Sekilas kita bertanya, toh lama kelamaan kesadaran masyarakat suatu negara yang ‘terjajah’ akan timbul dan tuntutan untuk mengembalikan pengelolaan sumber daya alam kepada pihak dalam negeri semakin memanas, lalu bagaimana negara maju seperti AS yang dominan pengaruhnya di negeri ini mengatasinya? Dengan memainkan opini tentunya. Menunggangi upaya forum-forum internasional yang concern menurunkan CO2 di atmosfer atau mengenalkan ide-ide ‘segar’ untuk mengadopsi energi hijau alternatif menggantikan energi konvensional biasa dipamerkan sebagai alat. Bagaimana kucuran dana dari asing mengalir untuk mensponsori berbagai penelitian yang terkait dengan green technology atau green energy, pujian dan penghargaan yang diberikan bagi anak bangsa saat menemukan briket dari limbah organik hingga apresiasi berlebihan saat penerapan energi yang berasal dari tinja diwujudkan. Tentunya masyarakat awam dan terbelakang secara pengetahuan akan mudahnya terbuai. Seolah dalam hal energi kembali ke kotoran merupakan kemajuan, padahal dibalik itu semua negara-negara maju sedang menertawakan sembari memanfaatkan nuklir sebagai energi menyongsong masa depan.

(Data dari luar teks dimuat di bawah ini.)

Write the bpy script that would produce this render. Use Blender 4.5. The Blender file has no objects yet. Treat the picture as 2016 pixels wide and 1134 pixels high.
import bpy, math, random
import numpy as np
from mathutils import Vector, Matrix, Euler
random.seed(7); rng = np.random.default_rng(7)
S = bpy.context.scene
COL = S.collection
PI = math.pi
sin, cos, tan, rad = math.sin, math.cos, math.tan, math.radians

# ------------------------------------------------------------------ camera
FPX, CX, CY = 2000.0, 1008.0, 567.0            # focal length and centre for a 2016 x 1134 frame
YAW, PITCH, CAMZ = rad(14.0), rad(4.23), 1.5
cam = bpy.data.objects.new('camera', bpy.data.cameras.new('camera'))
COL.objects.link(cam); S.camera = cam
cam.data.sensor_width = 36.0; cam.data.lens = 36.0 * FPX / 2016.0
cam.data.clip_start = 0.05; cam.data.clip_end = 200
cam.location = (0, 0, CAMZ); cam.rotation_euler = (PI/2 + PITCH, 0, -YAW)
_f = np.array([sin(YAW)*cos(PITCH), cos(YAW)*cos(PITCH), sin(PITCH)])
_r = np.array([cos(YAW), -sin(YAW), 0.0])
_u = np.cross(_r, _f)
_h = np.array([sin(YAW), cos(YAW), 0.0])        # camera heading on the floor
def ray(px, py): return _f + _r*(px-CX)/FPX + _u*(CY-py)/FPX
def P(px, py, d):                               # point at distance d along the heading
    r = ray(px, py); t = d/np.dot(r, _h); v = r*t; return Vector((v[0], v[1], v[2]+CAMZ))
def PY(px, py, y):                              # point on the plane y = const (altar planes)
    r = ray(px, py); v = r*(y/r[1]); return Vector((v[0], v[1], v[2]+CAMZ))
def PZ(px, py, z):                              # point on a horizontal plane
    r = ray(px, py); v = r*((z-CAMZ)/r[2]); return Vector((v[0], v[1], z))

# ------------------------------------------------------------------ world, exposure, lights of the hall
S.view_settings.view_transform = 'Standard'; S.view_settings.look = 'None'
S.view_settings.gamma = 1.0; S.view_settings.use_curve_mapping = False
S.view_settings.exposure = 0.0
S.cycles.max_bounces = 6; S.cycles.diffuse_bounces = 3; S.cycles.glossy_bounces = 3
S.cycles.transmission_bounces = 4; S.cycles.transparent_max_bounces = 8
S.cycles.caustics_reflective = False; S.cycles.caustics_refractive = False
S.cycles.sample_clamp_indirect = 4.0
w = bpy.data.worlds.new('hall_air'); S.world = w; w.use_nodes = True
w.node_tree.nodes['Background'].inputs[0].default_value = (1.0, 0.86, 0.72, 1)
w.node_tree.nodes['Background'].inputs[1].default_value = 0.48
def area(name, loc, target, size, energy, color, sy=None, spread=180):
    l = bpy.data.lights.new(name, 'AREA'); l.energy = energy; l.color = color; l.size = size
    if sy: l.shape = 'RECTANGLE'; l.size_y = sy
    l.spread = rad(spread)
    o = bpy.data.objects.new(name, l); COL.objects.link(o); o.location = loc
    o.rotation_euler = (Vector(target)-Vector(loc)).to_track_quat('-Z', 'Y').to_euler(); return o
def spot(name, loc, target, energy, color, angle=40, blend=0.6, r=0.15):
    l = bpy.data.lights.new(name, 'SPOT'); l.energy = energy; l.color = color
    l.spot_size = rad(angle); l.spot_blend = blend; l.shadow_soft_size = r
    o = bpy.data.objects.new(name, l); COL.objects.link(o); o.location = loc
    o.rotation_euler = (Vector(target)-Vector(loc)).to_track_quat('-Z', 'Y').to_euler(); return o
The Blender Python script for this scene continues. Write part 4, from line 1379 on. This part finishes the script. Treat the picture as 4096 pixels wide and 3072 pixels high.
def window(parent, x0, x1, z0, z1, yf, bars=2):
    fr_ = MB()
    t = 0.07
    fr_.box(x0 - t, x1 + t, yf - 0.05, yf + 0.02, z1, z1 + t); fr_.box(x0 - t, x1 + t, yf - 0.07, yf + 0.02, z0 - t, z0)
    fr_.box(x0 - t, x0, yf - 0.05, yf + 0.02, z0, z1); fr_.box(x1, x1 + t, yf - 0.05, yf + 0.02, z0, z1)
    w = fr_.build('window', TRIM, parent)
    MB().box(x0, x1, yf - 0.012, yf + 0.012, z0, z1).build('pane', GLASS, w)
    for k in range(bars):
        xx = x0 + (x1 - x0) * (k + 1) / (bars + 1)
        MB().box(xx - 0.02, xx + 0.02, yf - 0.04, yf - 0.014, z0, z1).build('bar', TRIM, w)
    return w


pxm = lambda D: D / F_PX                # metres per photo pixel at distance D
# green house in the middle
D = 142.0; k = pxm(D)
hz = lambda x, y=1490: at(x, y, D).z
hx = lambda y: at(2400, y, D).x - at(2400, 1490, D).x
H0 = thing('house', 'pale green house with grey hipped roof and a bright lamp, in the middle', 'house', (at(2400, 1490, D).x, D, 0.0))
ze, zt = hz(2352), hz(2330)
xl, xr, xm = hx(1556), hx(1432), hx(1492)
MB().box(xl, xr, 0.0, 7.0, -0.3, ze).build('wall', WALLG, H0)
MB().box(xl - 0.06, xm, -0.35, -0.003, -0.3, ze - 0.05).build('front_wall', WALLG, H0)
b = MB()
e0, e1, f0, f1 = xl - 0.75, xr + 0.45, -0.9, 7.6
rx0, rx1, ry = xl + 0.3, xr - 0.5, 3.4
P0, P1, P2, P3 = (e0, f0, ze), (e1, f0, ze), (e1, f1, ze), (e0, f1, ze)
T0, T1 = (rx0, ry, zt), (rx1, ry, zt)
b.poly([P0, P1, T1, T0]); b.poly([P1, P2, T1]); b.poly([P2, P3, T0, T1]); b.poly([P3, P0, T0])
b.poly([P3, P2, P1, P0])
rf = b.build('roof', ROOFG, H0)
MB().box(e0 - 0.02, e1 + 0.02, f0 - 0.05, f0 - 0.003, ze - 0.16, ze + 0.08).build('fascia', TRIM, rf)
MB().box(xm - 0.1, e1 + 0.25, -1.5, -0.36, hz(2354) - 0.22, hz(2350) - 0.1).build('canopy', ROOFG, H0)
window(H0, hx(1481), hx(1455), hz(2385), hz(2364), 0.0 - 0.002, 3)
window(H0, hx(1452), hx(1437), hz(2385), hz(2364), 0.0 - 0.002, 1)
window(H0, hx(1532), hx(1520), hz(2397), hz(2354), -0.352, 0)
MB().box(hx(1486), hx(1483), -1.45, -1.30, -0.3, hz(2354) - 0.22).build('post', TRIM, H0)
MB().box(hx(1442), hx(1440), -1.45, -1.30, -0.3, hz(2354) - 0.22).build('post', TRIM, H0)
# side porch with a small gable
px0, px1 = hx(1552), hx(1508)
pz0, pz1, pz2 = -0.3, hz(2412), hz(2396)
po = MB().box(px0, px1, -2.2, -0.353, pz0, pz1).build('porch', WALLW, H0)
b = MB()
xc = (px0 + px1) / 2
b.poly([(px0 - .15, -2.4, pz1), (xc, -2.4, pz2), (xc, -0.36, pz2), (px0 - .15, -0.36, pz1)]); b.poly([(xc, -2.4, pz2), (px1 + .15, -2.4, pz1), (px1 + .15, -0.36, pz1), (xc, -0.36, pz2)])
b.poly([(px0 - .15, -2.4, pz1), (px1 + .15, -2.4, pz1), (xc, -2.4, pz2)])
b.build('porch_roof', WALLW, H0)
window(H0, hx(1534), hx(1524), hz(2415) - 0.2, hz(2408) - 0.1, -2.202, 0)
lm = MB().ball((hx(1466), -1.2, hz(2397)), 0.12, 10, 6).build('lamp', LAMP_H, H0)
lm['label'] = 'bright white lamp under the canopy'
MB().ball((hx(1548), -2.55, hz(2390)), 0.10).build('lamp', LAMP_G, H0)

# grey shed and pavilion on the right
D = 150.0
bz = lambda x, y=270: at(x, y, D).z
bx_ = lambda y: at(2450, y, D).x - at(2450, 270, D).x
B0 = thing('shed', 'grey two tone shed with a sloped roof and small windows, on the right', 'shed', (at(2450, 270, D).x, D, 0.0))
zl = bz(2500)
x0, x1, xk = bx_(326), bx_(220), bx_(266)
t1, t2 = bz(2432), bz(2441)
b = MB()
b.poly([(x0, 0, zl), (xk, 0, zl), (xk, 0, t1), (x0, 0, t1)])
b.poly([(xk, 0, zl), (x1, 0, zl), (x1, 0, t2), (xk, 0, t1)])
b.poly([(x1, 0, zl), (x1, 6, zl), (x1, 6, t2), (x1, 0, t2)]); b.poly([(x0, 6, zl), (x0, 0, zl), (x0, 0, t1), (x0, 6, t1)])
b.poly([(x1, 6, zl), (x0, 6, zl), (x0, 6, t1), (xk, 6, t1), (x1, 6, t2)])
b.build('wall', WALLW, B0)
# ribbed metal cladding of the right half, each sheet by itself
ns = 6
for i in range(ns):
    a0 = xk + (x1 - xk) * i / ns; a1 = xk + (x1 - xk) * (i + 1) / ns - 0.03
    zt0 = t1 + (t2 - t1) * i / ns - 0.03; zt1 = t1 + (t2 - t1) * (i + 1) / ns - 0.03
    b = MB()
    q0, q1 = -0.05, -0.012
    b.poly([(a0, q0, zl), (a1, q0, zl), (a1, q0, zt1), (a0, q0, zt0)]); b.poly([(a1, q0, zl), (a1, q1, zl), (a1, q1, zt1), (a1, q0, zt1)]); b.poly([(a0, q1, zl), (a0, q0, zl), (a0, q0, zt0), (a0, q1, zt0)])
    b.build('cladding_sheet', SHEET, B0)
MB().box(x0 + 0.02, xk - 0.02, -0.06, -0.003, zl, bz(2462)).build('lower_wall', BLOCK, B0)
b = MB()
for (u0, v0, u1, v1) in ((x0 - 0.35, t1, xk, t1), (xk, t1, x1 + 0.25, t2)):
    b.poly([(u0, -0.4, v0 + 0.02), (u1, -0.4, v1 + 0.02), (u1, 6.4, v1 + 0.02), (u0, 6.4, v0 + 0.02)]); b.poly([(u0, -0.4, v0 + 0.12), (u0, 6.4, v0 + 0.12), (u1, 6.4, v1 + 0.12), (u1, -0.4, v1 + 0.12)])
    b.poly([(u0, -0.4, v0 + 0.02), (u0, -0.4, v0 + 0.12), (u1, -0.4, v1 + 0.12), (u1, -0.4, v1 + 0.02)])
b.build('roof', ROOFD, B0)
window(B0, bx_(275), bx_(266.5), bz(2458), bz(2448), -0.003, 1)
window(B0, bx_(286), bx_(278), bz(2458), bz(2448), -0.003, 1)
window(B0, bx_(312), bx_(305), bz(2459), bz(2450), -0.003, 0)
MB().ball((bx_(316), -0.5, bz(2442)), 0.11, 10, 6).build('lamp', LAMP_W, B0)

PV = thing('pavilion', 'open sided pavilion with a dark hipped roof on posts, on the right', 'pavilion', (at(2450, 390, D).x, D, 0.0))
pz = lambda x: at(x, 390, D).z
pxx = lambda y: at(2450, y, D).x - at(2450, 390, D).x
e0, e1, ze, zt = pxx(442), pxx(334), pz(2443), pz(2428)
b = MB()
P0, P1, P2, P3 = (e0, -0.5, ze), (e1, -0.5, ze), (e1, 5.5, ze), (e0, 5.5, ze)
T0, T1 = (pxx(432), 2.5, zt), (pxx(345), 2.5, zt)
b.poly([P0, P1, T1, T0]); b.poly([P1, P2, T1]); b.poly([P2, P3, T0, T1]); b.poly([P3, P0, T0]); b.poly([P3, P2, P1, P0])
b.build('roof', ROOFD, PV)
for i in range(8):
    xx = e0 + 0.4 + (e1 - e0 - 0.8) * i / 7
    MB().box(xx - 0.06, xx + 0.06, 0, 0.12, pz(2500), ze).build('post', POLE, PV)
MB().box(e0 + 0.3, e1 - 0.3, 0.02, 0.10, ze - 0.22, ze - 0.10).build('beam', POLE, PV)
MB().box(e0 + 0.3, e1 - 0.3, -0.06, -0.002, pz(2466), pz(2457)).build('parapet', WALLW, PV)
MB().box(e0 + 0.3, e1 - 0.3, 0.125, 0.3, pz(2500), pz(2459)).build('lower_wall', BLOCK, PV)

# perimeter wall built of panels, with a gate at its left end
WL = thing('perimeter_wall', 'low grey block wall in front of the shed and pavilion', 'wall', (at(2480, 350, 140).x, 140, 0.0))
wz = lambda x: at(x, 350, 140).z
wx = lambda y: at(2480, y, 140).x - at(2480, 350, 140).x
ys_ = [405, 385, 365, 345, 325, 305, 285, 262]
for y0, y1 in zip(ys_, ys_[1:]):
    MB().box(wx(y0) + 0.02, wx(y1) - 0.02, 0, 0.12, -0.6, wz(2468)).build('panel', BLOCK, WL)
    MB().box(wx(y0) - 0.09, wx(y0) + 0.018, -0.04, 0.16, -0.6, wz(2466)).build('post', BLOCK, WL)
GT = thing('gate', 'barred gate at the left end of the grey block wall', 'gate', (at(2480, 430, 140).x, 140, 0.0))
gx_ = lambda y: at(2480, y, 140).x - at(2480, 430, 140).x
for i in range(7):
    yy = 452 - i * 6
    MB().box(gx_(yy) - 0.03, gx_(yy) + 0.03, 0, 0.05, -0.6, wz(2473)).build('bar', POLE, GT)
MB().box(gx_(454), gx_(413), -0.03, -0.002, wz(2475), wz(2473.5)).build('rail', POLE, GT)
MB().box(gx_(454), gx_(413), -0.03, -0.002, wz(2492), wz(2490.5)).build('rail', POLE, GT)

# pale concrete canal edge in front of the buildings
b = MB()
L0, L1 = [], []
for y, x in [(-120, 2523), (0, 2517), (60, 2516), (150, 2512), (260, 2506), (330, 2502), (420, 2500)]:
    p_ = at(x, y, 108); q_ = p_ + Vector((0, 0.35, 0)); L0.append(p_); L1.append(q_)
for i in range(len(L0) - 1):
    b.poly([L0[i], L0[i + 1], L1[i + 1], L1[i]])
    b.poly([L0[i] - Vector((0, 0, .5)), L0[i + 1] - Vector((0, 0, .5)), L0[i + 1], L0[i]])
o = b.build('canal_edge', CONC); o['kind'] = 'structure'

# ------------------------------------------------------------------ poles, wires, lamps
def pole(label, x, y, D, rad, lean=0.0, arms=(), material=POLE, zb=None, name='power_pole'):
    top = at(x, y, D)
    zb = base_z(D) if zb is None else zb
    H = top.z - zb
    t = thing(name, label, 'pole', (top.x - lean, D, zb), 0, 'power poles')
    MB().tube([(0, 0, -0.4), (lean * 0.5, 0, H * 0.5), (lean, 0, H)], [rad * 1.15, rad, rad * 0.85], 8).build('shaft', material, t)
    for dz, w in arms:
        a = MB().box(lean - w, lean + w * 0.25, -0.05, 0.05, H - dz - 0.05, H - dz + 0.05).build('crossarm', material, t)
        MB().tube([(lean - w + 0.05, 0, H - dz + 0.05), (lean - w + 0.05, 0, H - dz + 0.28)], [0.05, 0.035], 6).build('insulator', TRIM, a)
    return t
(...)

Jutaan dolar yang dikucurkan asing untuk mensponsori kegiatan bertema lingkungan pun tidak terlalu berarti dibandingkan keuntungan yang digenggam dari eksplorasi dan eksploitasi kekayaan sumbar daya alam yang ada di Indonesia dan negara-negara terjajah lainnya. Neokolonialisme, begitu para cendikiawan bilang. Ya, penjajahan dan pembodohan yang tidak dirasakan.

Kesimpulan

Bahwa upaya-upaya perbaikan lingkungan selamanya hanya akan membangkitkan kesadaran individu-individu semata meskipun dirangkum dalam agenda-agenda berskala internasional. Kebijakan perkumpulan masyarakat pasti akan bersinggungan dengan kebijakan suatu negara. Dan kebijakan suatu negara selalu terikat dengan ideologi yang dianutnya. Selama ideologi yang dianut adalahkapitalisme ataupun komunisme yang menuhankan materi, rakus dan tamak, maka upaya-upaya suci di atas hanya akan berkutat di wilayah pinggiran dan tidak bersifat kolektif. Penulis pernah bertanya pada seorang dosen untuk memberikan contoh satu saja negara yang berhasil menerapkan teori-teori terkait kebijakan lingkungan melawan pemanasan global. Dan jawabannya adalah nol, belum ada. Padahal teori-teori panjang telah dijadikan kurikulum, ratusan jurnal penelitian memenuhi perpustakaan umum, namun tetap saja kenyataannya selalu mentah di tangan penguasa yang mengendalikan undang-undang. Kita harus membuka mata, mencerdaskan diri dan berpikir kritis, bahwa dibalik suatu kebijakan selalu ada kepentingan. Seperti yang dinyatakan Small Group Theory, perilaku politik luar negeri suatu negara ditentukan oleh sekelompok kecil orang yang memiliki akses tertentu terhadap sumber daya tertentu.